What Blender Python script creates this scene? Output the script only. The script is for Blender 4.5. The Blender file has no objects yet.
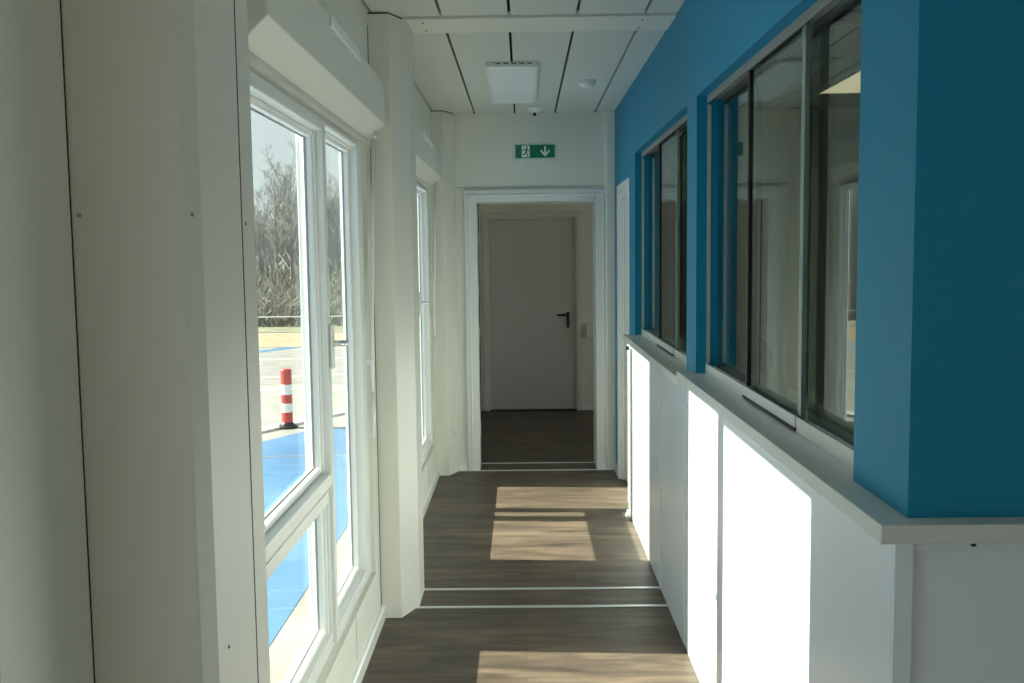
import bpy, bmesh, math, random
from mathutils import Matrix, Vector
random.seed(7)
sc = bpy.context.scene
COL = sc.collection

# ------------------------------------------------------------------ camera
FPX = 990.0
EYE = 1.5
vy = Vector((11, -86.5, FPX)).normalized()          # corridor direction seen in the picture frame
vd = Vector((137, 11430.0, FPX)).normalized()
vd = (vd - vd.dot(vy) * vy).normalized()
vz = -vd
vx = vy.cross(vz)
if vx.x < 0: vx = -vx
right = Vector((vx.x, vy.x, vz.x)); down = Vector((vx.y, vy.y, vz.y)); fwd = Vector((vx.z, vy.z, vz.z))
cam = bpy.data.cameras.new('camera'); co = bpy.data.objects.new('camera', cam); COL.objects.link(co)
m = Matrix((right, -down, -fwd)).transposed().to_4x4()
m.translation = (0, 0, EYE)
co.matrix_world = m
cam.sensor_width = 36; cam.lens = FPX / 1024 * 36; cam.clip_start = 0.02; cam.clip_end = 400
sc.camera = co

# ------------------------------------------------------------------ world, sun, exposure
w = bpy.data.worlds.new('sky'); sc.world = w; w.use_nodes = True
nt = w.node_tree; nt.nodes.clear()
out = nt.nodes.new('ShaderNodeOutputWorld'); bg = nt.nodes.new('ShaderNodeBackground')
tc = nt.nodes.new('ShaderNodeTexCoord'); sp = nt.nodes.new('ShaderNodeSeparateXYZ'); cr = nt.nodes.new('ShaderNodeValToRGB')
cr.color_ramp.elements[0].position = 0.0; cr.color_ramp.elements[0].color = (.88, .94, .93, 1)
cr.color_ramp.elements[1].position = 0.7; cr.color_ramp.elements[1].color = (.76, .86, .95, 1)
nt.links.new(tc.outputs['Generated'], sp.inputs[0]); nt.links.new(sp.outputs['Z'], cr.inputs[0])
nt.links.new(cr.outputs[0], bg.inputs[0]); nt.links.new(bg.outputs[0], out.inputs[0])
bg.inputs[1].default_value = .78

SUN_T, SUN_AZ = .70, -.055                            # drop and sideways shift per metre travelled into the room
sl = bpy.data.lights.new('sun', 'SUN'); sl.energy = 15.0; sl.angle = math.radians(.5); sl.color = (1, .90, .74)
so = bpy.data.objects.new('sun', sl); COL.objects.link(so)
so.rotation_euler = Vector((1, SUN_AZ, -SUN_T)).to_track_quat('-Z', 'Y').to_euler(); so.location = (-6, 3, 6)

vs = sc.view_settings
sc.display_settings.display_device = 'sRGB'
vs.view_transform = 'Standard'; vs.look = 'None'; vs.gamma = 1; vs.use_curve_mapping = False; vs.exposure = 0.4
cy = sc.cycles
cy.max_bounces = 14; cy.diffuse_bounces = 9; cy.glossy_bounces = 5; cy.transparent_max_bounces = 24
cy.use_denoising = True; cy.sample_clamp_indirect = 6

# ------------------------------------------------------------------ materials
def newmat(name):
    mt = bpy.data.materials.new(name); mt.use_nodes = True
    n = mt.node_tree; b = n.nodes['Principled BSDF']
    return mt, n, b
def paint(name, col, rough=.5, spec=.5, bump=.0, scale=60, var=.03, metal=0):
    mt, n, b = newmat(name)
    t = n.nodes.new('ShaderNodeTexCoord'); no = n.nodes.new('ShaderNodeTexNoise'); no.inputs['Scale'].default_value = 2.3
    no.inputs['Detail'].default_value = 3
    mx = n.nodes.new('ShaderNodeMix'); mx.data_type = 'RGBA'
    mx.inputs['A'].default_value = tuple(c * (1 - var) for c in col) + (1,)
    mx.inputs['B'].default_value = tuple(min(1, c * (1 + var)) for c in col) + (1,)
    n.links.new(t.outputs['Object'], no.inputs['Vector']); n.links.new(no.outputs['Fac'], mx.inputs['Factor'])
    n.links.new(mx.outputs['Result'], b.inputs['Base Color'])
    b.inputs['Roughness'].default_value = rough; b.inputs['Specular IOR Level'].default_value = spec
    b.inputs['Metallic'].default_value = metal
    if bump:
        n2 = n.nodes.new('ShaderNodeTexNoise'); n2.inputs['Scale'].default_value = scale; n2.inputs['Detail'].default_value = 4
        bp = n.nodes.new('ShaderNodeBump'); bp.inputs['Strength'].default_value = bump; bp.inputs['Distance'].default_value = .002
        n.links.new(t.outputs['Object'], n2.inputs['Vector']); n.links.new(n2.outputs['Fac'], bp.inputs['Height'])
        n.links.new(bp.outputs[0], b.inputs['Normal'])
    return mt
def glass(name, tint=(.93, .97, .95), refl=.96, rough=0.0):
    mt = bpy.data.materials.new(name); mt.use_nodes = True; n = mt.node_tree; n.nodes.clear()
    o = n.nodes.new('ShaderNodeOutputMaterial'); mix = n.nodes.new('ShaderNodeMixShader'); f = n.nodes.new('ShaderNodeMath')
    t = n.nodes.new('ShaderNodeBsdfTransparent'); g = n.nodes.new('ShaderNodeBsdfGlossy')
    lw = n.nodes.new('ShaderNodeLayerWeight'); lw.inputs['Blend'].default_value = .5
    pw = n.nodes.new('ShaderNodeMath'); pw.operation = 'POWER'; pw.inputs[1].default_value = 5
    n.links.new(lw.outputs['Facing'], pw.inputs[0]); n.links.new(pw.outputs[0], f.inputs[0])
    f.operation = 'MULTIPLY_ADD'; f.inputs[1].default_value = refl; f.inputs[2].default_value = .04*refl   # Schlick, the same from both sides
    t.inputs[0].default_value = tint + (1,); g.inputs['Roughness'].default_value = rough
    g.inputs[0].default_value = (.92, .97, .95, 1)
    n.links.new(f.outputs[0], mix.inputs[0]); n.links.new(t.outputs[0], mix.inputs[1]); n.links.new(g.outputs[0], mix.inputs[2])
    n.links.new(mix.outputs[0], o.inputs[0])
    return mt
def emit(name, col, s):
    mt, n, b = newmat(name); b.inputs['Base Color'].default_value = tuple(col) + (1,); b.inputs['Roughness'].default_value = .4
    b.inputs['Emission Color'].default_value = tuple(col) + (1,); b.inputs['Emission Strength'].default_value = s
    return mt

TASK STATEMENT
From the material above, copy everything exactly but the pictures.

SOLUTION TO THIS TASK
What Blender Python script creates this scene? Output the script only. The script is for Blender 4.5. The Blender file has no objects yet.
import bpy, bmesh, math, random
from mathutils import Matrix, Vector
random.seed(7)
sc = bpy.context.scene
COL = sc.collection

# ------------------------------------------------------------------ camera
FPX = 990.0
EYE = 1.5
vy = Vector((11, -86.5, FPX)).normalized()          # corridor direction seen in the picture frame
vd = Vector((137, 11430.0, FPX)).normalized()
vd = (vd - vd.dot(vy) * vy).normalized()
vz = -vd
vx = vy.cross(vz)
if vx.x < 0: vx = -vx
right = Vector((vx.x, vy.x, vz.x)); down = Vector((vx.y, vy.y, vz.y)); fwd = Vector((vx.z, vy.z, vz.z))
cam = bpy.data.cameras.new('camera'); co = bpy.data.objects.new('camera', cam); COL.objects.link(co)
m = Matrix((right, -down, -fwd)).transposed().to_4x4()
m.translation = (0, 0, EYE)
co.matrix_world = m
cam.sensor_width = 36; cam.lens = FPX / 1024 * 36; cam.clip_start = 0.02; cam.clip_end = 400
sc.camera = co

# ------------------------------------------------------------------ world, sun, exposure
w = bpy.data.worlds.new('sky'); sc.world = w; w.use_nodes = True
nt = w.node_tree; nt.nodes.clear()
out = nt.nodes.new('ShaderNodeOutputWorld'); bg = nt.nodes.new('ShaderNodeBackground')
tc = nt.nodes.new('ShaderNodeTexCoord'); sp = nt.nodes.new('ShaderNodeSeparateXYZ'); cr = nt.nodes.new('ShaderNodeValToRGB')
cr.color_ramp.elements[0].position = 0.0; cr.color_ramp.elements[0].color = (.88, .94, .93, 1)
cr.color_ramp.elements[1].position = 0.7; cr.color_ramp.elements[1].color = (.76, .86, .95, 1)
nt.links.new(tc.outputs['Generated'], sp.inputs[0]); nt.links.new(sp.outputs['Z'], cr.inputs[0])
nt.links.new(cr.outputs[0], bg.inputs[0]); nt.links.new(bg.outputs[0], out.inputs[0])
bg.inputs[1].default_value = .78

SUN_T, SUN_AZ = .70, -.055                            # drop and sideways shift per metre travelled into the room
sl = bpy.data.lights.new('sun', 'SUN'); sl.energy = 15.0; sl.angle = math.radians(.5); sl.color = (1, .90, .74)
so = bpy.data.objects.new('sun', sl); COL.objects.link(so)
so.rotation_euler = Vector((1, SUN_AZ, -SUN_T)).to_track_quat('-Z', 'Y').to_euler(); so.location = (-6, 3, 6)

vs = sc.view_settings
sc.display_settings.display_device = 'sRGB'
vs.view_transform = 'Standard'; vs.look = 'None'; vs.gamma = 1; vs.use_curve_mapping = False; vs.exposure = 0.4
cy = sc.cycles
cy.max_bounces = 14; cy.diffuse_bounces = 9; cy.glossy_bounces = 5; cy.transparent_max_bounces = 24
cy.use_denoising = True; cy.sample_clamp_indirect = 6

# ------------------------------------------------------------------ materials
def newmat(name):
    mt = bpy.data.materials.new(name); mt.use_nodes = True
    n = mt.node_tree; b = n.nodes['Principled BSDF']
    return mt, n, b
def paint(name, col, rough=.5, spec=.5, bump=.0, scale=60, var=.03, metal=0):
    mt, n, b = newmat(name)
    t = n.nodes.new('ShaderNodeTexCoord'); no = n.nodes.new('ShaderNodeTexNoise'); no.inputs['Scale'].default_value = 2.3
    no.inputs['Detail'].default_value = 3
    mx = n.nodes.new('ShaderNodeMix'); mx.data_type = 'RGBA'
    mx.inputs['A'].default_value = tuple(c * (1 - var) for c in col) + (1,)
    mx.inputs['B'].default_value = tuple(min(1, c * (1 + var)) for c in col) + (1,)
    n.links.new(t.outputs['Object'], no.inputs['Vector']); n.links.new(no.outputs['Fac'], mx.inputs['Factor'])
    n.links.new(mx.outputs['Result'], b.inputs['Base Color'])
    b.inputs['Roughness'].default_value = rough; b.inputs['Specular IOR Level'].default_value = spec
    b.inputs['Metallic'].default_value = metal
    if bump:
        n2 = n.nodes.new('ShaderNodeTexNoise'); n2.inputs['Scale'].default_value = scale; n2.inputs['Detail'].default_value = 4
        bp = n.nodes.new('ShaderNodeBump'); bp.inputs['Strength'].default_value = bump; bp.inputs['Distance'].default_value = .002
        n.links.new(t.outputs['Object'], n2.inputs['Vector']); n.links.new(n2.outputs['Fac'], bp.inputs['Height'])
        n.links.new(bp.outputs[0], b.inputs['Normal'])
    return mt
def glass(name, tint=(.93, .97, .95), refl=.96, rough=0.0):
    mt = bpy.data.materials.new(name); mt.use_nodes = True; n = mt.node_tree; n.nodes.clear()
    o = n.nodes.new('ShaderNodeOutputMaterial'); mix = n.nodes.new('ShaderNodeMixShader'); f = n.nodes.new('ShaderNodeMath')
    t = n.nodes.new('ShaderNodeBsdfTransparent'); g = n.nodes.new('ShaderNodeBsdfGlossy')
    lw = n.nodes.new('ShaderNodeLayerWeight'); lw.inputs['Blend'].default_value = .5
    pw = n.nodes.new('ShaderNodeMath'); pw.operation = 'POWER'; pw.inputs[1].default_value = 5
    n.links.new(lw.outputs['Facing'], pw.inputs[0]); n.links.new(pw.outputs[0], f.inputs[0])
    f.operation = 'MULTIPLY_ADD'; f.inputs[1].default_value = refl; f.inputs[2].default_value = .04*refl   # Schlick, the same from both sides
    t.inputs[0].default_value = tint + (1,); g.inputs['Roughness'].default_value = rough
    g.inputs[0].default_value = (.92, .97, .95, 1)
    n.links.new(f.outputs[0], mix.inputs[0]); n.links.new(t.outputs[0], mix.inputs[1]); n.links.new(g.outputs[0], mix.inputs[2])
    n.links.new(mix.outputs[0], o.inputs[0])
    return mt
def emit(name, col, s):
    mt, n, b = newmat(name); b.inputs['Base Color'].default_value = tuple(col) + (1,); b.inputs['Roughness'].default_value = .4
    b.inputs['Emission Color'].default_value = tuple(col) + (1,); b.inputs['Emission Strength'].default_value = s
    return mt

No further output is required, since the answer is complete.